While PJM agreed that improvements should be made to measurement and verifications, it said that should be done through the stakeholder process instead and indicated it plans to file M&V changes within the coming months. It also stated it intends to solicit an independent third party with expertise in EE to review the PIMV reports submitted for the 2024/25 delivery year.
“These audits will confirm or amend the final nominated EE value and capacity performance value for the EE resources that comprise the indicated energy efficiency sellers’ portfolios for the 2024/25 delivery year,” PJM said.
The American Council for an Energy Efficient Economy commented that a technical conference would be the proper forum to resolve the dispute and that the approaches favored by PJM and the Monitor would constrain EE’s ability to participate in the capacity market.

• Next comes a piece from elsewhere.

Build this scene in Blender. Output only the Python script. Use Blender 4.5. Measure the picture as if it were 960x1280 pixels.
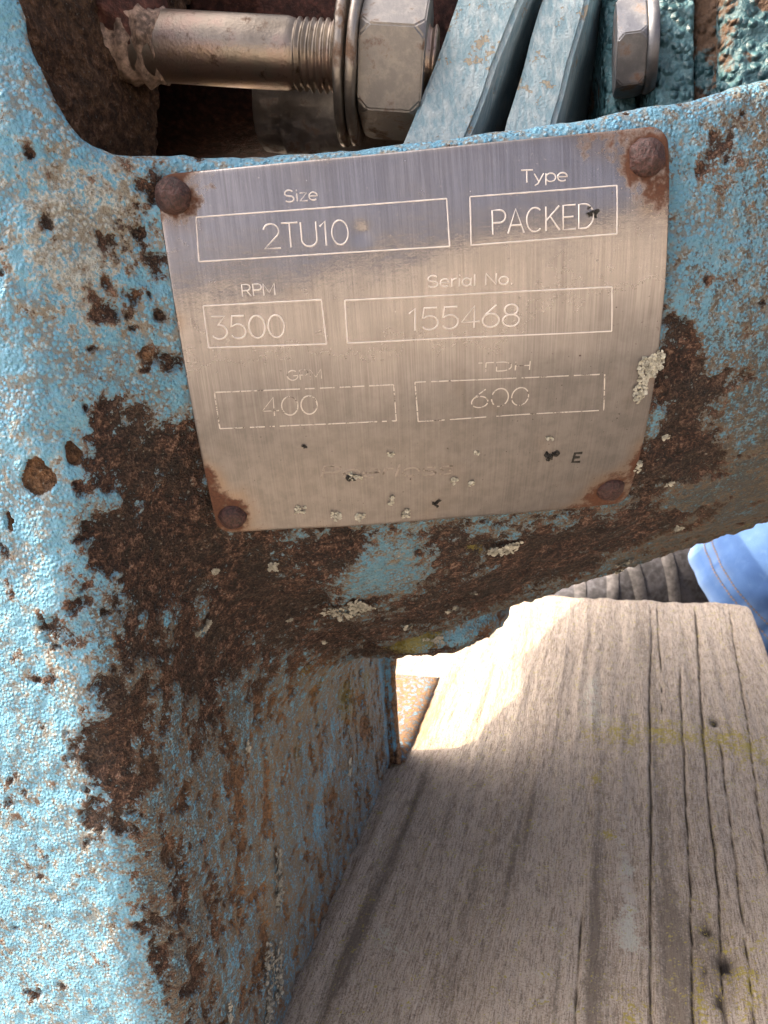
import bpy, bmesh, math, random
import numpy as np
from mathutils import Vector, Matrix

random.seed(7)
rng = np.random.default_rng(7)
scene = bpy.context.scene
COL = scene.collection
for o in list(bpy.data.objects):
    bpy.data.objects.remove(o)

# ------------------------------------------------------------------ camera
# world: plank runs along +Y, pump axis along X, plank top is z = 0 (metres)
CAM_H, PITCH, YAW, ROLL, FPX = .245, 17.6, 17.8, 4.5, 960.0
_p, _y, _r = (math.radians(a) for a in (PITCH, YAW, ROLL))
_Fh = np.array([-math.sin(_y), math.cos(_y), 0]); _Rh = np.array([math.cos(_y), math.sin(_y), 0]); _Z = np.array([0, 0, 1.])
CF = _Fh*math.cos(_p) - _Z*math.sin(_p)
_U = _Fh*math.sin(_p) + _Z*math.cos(_p)
CR = _Rh*math.cos(_r) - _U*math.sin(_r)
CU = _Rh*math.sin(_r) + _U*math.cos(_r)
CC = np.array([0, 0, CAM_H])
cd = bpy.data.cameras.new('camera')
cam = bpy.data.objects.new('camera', cd); COL.objects.link(cam)
m = Matrix.Identity(4)
for i in range(3):
    m[i][0] = CR[i]; m[i][1] = CU[i]; m[i][2] = -CF[i]; m[i][3] = CC[i]
cam.matrix_world = m
cd.sensor_fit = 'HORIZONTAL'; cd.sensor_width = 36; cd.lens = 36
cd.clip_start = .01; cd.clip_end = 500
cd.dof.use_dof = True; cd.dof.focus_distance = .163; cd.dof.aperture_fstop = 80
scene.camera = cam

# ------------------------------------------------------------------ sky, sun, exposure
SUN_EL, SUN_AZ = math.radians(50), math.radians(261)      # azimuth clockwise from +Y
S = Vector((math.sin(SUN_AZ)*math.cos(SUN_EL), math.cos(SUN_AZ)*math.cos(SUN_EL), math.sin(SUN_EL)))
w = bpy.data.worlds.new('World'); scene.world = w; w.use_nodes = True
nt = w.node_tree
sky = nt.nodes.new('ShaderNodeTexSky'); sky.sky_type = 'NISHITA'; sky.sun_disc = False
sky.sun_elevation = SUN_EL; sky.sun_rotation = SUN_AZ
sky.air_density = .10; sky.dust_density = 7.0; sky.ozone_density = .0
nt.links.new(sky.outputs[0], nt.nodes['Background'].inputs[0])
nt.nodes['Background'].inputs[1].default_value = .15
sl = bpy.data.lights.new('sun', 'SUN'); sl.energy = 2.0; sl.angle = math.radians(.5); sl.color = (1, .77, .50)
so = bpy.data.objects.new('sun', sl); COL.objects.link(so)
so.rotation_euler = S.to_track_quat('Z', 'Y').to_euler(); so.location = (-1, 0, 2)
vs = scene.view_settings
vs.view_transform = 'Standard'; vs.look = 'None'; vs.gamma = 1; vs.use_curve_mapping = False
vs.exposure = 2.3

# ------------------------------------------------------------------ helpers
def tag(o, label=None, cat=None, group=None, kind=None):
    for k, v in (('label', label), ('category', cat), ('group', group), ('kind', kind)):
        if v: o[k] = v
    return o

def link(name, me, mat=None, parent=None, smooth=True):
    o = bpy.data.objects.new(name, me); COL.objects.link(o)
    if mat is not None: me.materials.append(mat)
    if parent is not None: o.parent = parent
    if smooth and len(me.polygons):
        me.polygons.foreach_set('use_smooth', np.ones(len(me.polygons), bool))
    return o

def mesh_np(name, V, F):
    me = bpy.data.meshes.new(name)
    V = np.asarray(V, np.float32); F = np.asarray(F, np.int32)
    k = F.shape[1]
    me.vertices.add(len(V)); me.vertices.foreach_set('co', V.ravel())
    me.loops.add(F.size); me.loops.foreach_set('vertex_index', F.ravel())
    me.polygons.add(len(F)); me.polygons.foreach_set('loop_start', np.arange(0, F.size, k, dtype=np.int32))
    me.update(calc_edges=True); me.validate()
    return me

def attr(me, name, vals):
    a = me.attributes.new(name, 'FLOAT', 'POINT')
    a.data.foreach_set('value', np.asarray(vals, np.float32))

def empty(name, loc=(0, 0, 0)):
    o = bpy.data.objects.new(name, None); COL.objects.link(o); o.location = loc
    o.empty_display_size = .02
    return o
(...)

“ACEEE believes that PJM and IMM are not appropriately assessing the benefits of energy efficiency, not assigning it its deserved value and trying to kill its role in capacity markets to the detriment of electricity consumers. Energy efficiency with appropriate evaluation belongs in the capacity system, both to benefit consumers and to ease growing demand for new electric generation,” the trade group wrote.
The Environmental Law and Policy Center argued that the Monitor’s complaint is a collateral attack on past FERC orders mandating the ability for EE to offer capacity.